À primeira vista essa medida pode parecer positiva, contudo negligencia um aspecto fundamental: a disputa por tempo e quórum (a presença mínima para a abertura e o funcionamento dos trabalhos legislativos) é uma das principais batalhas políticas no Legislativo.

Concentremo-nos na Câmara dos Deputados, que expandiu a deliberação remota após o Ato da Mesa Diretora nº 154, de fevereiro deste ano.

Embora este ato pareça restringir o funcionamento semipresencial às sessões de segunda e sexta-feira —que usualmente não são deliberativas, ele faculta ao presidente da Câmara a convocação de sessões semipresenciais a seu bel-prazer, desde que com antecedência mínima de 24 horas.

Mais do que isso, com o registro de presença remoto permitido até duas horas antes do início da sessão, a construção do quórum mínimo tornou-se significativamente mais simples.

Os deputados não precisam estar em Brasília, nem mesmo em frente ao computador no momento da sessão: basta registrar presença pelo celular horas antes do início dos trabalhos.

Essa flexibilidade facilita a abertura de sessões para contagem de prazos e realização de votações, mesmo quando os legisladores estão fora de Brasília, seja em seus estados, em compromisso locais, ou fazendo lobby internacional, como Eduardo Bolsonaro, que, ao negociar com o governo dos EUA tarifas que prejudicam a economia brasileira para defender interesses do pai, arrisca não retornar ao país por temer ser preso.

Essa dinâmica de flexibilização do comparecimento e da formação de quórum, ao concentrar poder na figura do presidente da Câmara, ecoa discussões fundamentais sobre a organização e o funcionamento de Parlamentos democráticos.

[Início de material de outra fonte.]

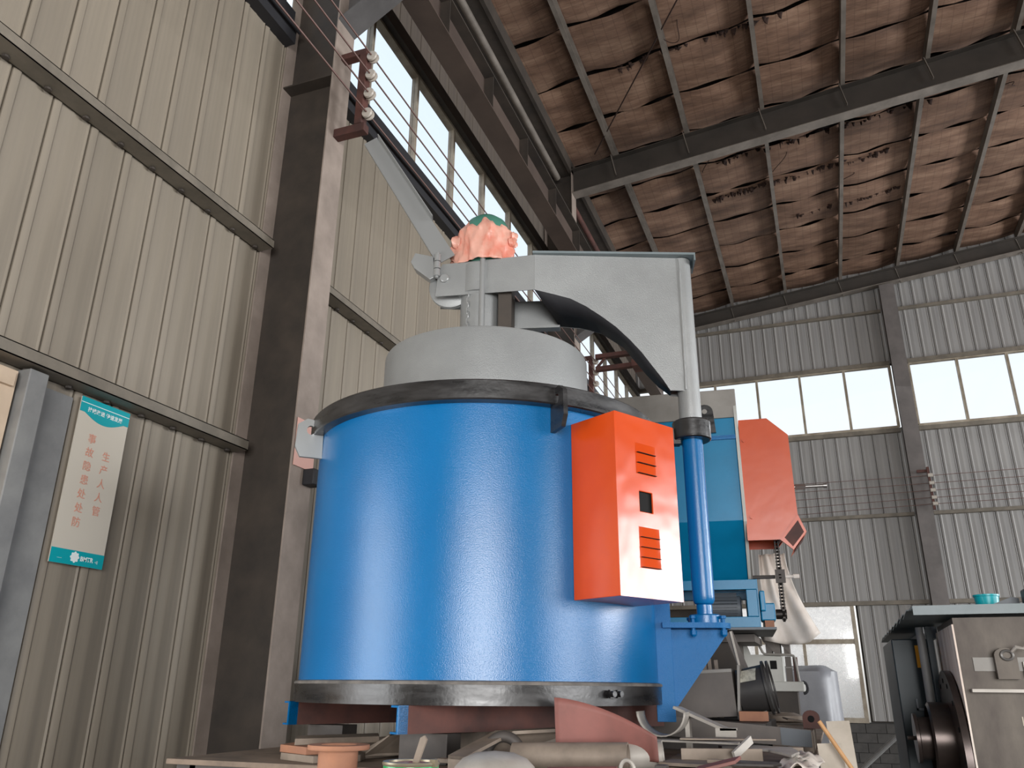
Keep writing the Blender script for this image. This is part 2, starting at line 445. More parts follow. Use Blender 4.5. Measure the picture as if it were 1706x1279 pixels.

Gary W. Cox, em suas análises sobre o funcionamento do Poder Legislativo, como "Legislative Leviathan" (2007, em coautoria com Mathew McCubbins) e "The Organization of Democratic Legislatures" (2008), destaca que a escassez do tempo de plenário leva à concessão de poderes especiais de agenda para determinados atores, como líderes de bancadas, tornando os legisladores desiguais nesse aspecto, mesmo sendo iguais no poder de voto.

Cox argumenta que as legislaturas "ocupadas", com alta demanda de temas a serem discutidos e votados, tendem a evoluir para regras que criam desigualdades no acesso ao tempo de plenário e diminuem a capacidade dos membros comuns de interferir nos trabalhos legislativos.

Nesse contexto, o Sistema de Deliberação Remota, ao simplificar a construção do quórum, não apenas moderniza, mas sobretudo amplifica o poder de agenda positivo do presidente da Câmara, permitindo-lhe acelerar ou garantir a inclusão de projetos na pauta, forçando votações em momentos estratégicos, diminuindo a margem de atuação dos grupos que possam se opor a esse determinado tema –seja a oposição ou o governo, reconfigurando assim a dinâmica de poder e controle sobre o processo legislativo.